Given it’s Paul Anthony Nelson’s final year anchoring Primal Screen on Triple R, I conceded to his demand/whinging for a ranked Top 10. Consequently, the following list of films has been presented in ascending order, so to capitalise on the anticipation – what will be my Number One for 2021? Well, if it’s got you on tenterhooks, let me relieve you of that tension…
10. SWAN SONG (dir. Todd Stephens)
Similar to Robert Redford in THE OLD MAN AND THE GUN, this film is steeped in love and veneration for its aging lead actor, Udo Kier, but does so, artfully, in the form of a biopic.
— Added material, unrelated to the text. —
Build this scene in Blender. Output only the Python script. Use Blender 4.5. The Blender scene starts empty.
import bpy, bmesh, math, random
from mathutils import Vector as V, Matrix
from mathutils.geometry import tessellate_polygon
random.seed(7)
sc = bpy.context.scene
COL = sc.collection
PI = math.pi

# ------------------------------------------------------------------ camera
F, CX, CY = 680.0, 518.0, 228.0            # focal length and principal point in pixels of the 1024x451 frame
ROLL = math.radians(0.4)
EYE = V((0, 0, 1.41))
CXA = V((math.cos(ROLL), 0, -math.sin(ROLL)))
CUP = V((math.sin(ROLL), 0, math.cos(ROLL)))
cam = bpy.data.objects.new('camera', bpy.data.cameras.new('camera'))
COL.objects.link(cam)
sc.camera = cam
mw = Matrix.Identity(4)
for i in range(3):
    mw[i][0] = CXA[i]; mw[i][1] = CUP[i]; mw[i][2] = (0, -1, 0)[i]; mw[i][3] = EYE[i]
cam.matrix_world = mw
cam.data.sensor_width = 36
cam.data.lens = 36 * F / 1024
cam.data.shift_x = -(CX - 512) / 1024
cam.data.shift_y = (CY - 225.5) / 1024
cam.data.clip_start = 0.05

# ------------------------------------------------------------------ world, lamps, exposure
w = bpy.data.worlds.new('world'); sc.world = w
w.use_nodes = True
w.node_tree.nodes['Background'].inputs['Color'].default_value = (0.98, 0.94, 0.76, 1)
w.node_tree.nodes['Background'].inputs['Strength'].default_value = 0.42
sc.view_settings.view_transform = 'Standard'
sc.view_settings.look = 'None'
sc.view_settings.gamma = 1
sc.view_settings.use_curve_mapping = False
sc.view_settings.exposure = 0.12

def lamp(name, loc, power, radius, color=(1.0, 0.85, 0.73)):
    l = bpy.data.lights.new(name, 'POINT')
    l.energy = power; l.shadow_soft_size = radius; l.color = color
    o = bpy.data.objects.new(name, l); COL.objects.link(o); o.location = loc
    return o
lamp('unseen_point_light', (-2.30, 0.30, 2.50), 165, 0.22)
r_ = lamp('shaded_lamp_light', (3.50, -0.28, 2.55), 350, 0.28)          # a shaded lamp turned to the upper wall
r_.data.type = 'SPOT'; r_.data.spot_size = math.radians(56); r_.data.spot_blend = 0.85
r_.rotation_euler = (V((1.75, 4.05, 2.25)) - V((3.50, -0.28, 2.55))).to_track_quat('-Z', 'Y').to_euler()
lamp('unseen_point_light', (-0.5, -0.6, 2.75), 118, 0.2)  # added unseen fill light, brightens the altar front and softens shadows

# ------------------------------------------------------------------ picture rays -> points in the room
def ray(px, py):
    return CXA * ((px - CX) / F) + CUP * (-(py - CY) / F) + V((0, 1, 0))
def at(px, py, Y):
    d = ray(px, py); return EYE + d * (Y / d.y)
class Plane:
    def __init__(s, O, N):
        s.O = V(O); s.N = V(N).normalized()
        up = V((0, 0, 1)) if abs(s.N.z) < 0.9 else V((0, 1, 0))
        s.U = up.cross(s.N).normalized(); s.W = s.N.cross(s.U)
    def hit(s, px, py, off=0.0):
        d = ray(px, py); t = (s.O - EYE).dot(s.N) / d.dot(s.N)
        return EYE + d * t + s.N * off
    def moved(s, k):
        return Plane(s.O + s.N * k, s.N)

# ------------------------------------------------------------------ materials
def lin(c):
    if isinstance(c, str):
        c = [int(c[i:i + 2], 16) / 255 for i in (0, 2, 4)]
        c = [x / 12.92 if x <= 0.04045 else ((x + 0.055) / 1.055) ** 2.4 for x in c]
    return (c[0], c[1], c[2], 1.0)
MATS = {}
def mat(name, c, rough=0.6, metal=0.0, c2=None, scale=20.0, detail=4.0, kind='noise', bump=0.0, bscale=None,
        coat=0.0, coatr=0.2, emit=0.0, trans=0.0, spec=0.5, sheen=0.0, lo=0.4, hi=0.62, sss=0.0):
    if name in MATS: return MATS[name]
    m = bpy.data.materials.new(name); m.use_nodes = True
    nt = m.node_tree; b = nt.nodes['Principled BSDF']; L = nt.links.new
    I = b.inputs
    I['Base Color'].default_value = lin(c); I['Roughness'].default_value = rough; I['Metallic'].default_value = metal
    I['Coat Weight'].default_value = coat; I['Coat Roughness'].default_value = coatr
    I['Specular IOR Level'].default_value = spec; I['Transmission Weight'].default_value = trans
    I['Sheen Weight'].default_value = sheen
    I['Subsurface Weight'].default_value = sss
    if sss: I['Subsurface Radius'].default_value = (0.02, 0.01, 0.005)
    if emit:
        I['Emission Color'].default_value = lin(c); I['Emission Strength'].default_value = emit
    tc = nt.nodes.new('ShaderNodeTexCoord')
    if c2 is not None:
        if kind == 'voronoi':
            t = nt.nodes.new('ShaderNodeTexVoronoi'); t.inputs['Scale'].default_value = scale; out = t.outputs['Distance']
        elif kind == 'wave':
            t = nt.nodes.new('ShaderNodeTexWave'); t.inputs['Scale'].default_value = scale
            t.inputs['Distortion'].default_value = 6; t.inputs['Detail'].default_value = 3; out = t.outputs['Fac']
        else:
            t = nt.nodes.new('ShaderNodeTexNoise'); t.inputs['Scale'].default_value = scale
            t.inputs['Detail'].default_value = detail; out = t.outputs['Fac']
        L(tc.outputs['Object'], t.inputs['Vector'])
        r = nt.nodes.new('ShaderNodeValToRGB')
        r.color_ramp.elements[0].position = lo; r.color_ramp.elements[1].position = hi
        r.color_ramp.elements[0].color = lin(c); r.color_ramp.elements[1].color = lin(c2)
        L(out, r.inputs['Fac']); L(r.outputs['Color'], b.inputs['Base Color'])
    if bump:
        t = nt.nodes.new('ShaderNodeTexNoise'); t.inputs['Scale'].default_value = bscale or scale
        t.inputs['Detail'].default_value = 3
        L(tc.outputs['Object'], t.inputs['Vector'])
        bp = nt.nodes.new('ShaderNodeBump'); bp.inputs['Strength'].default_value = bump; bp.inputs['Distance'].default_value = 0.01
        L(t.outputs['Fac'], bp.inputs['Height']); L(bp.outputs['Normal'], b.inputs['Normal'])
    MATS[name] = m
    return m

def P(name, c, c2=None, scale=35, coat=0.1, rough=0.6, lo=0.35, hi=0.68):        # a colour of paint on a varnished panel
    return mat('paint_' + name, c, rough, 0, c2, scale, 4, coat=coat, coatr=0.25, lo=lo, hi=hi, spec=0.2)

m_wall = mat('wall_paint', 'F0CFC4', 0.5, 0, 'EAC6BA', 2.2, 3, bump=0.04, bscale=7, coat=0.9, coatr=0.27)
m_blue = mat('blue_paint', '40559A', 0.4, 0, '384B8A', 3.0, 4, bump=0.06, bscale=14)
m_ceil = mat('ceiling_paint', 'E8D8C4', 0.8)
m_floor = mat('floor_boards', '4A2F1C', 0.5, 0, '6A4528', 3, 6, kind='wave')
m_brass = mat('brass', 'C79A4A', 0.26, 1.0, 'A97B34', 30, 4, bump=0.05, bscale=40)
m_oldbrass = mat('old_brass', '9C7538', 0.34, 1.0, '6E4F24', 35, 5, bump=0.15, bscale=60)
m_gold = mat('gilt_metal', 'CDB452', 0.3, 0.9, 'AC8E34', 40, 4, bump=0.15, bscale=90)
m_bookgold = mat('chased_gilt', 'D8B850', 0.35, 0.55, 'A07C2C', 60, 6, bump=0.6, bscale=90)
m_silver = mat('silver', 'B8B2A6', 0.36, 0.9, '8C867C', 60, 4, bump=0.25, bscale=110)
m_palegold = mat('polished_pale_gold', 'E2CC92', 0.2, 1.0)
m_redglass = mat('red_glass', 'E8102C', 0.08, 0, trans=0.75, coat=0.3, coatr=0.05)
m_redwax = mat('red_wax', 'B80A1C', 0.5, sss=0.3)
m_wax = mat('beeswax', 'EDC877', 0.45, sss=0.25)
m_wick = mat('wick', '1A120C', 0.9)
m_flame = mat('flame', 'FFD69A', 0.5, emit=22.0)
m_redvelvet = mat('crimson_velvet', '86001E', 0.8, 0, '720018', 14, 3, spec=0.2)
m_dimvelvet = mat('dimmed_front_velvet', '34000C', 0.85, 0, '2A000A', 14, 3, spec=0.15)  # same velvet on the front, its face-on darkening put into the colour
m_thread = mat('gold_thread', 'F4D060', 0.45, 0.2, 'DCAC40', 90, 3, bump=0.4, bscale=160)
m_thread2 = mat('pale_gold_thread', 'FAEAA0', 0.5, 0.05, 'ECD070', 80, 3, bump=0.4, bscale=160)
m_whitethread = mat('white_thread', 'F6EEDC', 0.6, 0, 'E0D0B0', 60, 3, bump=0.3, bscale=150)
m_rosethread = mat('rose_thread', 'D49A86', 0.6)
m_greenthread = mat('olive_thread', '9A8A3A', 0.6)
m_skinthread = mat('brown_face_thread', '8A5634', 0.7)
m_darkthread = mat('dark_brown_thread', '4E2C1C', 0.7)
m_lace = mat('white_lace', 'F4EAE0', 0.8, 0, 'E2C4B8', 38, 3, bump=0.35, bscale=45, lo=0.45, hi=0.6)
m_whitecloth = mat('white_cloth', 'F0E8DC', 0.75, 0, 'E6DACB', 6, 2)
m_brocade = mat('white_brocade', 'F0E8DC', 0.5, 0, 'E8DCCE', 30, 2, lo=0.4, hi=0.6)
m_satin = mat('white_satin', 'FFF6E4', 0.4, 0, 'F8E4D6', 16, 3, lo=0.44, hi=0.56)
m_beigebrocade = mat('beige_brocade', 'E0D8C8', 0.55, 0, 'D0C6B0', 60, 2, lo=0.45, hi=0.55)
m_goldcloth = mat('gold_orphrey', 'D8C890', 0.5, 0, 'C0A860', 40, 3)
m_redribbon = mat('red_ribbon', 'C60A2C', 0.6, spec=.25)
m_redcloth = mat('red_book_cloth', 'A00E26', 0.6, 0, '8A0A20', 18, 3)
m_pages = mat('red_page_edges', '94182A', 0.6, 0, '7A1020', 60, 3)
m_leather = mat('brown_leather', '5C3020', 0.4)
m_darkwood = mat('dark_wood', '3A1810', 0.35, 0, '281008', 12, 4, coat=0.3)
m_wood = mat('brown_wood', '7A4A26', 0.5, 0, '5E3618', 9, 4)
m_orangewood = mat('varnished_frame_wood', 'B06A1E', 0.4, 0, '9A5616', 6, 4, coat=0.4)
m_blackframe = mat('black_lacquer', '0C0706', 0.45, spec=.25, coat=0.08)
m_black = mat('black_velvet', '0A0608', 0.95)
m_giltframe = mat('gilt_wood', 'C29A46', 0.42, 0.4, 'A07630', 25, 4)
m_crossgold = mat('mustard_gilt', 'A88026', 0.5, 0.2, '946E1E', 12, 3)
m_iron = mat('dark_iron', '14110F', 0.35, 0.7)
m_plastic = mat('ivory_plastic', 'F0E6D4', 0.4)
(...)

It’s a clever means of paying tribute – after all, an actor’s brief is to pretend to be someone else – but the parallels to career and legacy are woven in such a way to ensure there won’t be a dry eye in the house. It helps to be a Kier fan.
9. CANDYMAN (dir. Nia DaCosta)
The fandom for the original CANDYMAN of 1992 runs deep with many, but I can’t say I’m one of those folks. That’s possibly one of the reasons why I’m so enamoured with Nia DaCosta’s modern rendering of this African-American urban legend, although I would argue her use of colour, geometry and, above all, horror is up there with the best of them. Props to Jordan Peele as co-screenwriter/co-producer.
8. CENSOR (dir. Prano Bailey-Bond)
In its explanation of how dark subject matter plays with the subconscious – or, more tellingly, toys with the nascent darkness in its viewers – no film says it better than CENSOR. In fact, with this film, Bailey-Bond has drawn from the stories of a past generation (i.e. the video nasties era in 1980’s Britain) to create an intelligent horror movie for a new age. I can’t wait to see what she does next.
7. PIG (dir. Michael Sarnoski)
PIG is devastating. It’s a film that avoids heart-string-plucking clichés but, nevertheless, rips at the soul. Much has been said of Nicholas Cage’s ‘campness’ in his latter career, yet his turn here as a chef-turned-truffle-hunter is by far his best role in years. It is at once gritty, conflicted, tender, callous, honest, pretentious and impossibly raw. Best viewed without knowing much more.
6. WOODLANDS DARK AND DAYS BEWITCHED: A HISTORY OF FOLK HORROR (dir. Kier-La Janisse)
The magnum opus of esteemed film critic and programmer Kier-La Janisse, this 194-minute doco triumphs in both respecting its subject matter and imparting information in a useful and thoroughly entertaining manner. The subject of folk horror may be a niche one but, for anyone with even a whiff of curiousity, this film will send you through the looking-glass of discovery and fascination.
5. TICK, TICK… BOOM! (dir. Lin-Manuel Miranda)
Musicals are inching their way back into the mainstream, thanks to such high-quality offerings in recent years as LA LA LAND and now, TICK, TICK… BOOM! Even for those not familiar with Jonathan Larson’s Broadway struggles (and his sad demise at the precipice of success with RENT), Miranda’s complex, hyper-energised, musical biopic will captivate and amaze. And Andrew Garfield is a genuine revelation.
4. POWER OF THE DOG (dir. Jane Campion)
There was a moment in POWER OF THE DOG where it appears Campion is cookie-cutting her 1993 masterstroke, THE PIANO, but then she barrels down a very different narrative trajectory to surprising, nuanced results. We witness acting with a capital ‘A’ – most notably in Benedict Cumberbatch’s smouldering, repressed nasty – but its bravery in going nowhere is almost as exciting as the set-up.
3. PROMISING YOUNG WOMAN (dir. Emerald Fennell)
For most of the world, PYW was released in 2020, although its official Australian date was 7th January 2021 – hence, its inclusion in this list. While the finale of this film veered perilously into ‘horror cute’, I still rank it highly for its entertaining handling of a difficult subject matter and, similar to Prano Bailey-Bond, for saying what is so tricky to intelligently articulate. It’s stayed with me, which is saying something.
2. SUMMER OF SOUL (… OR, WHEN THE REVOLUTION COULD NOT BE TELEVISED) (dir. Questlove)
There’s something evangelical about a good music doco, and SUMMER OF SOUL perfectly fits the bill. It presents rarely seen footage and eyewitness accounts of the 1969 Harlem Cultural Festival – a sibling of Woodstock but one buried under paranoia of race uprising. In ranking this doco high on my list, I also honour the superlative limited series 1971: THE YEAR THAT MUSIC CHANGED EVERYTHING.
1. LAMB (dir. Valdimar Jóhannsson)
My love of simply complex storytelling comes into its own here – and how! With the fingerprints of one of its producers, Béla Tarr, all over it, LAMB creates sentience in its livestock through little more than camera placement, and yet this important establishment of anthropomorphosis is what sells everything that comes after it. A folkloric tale with modern pathos, LAMB is really something else.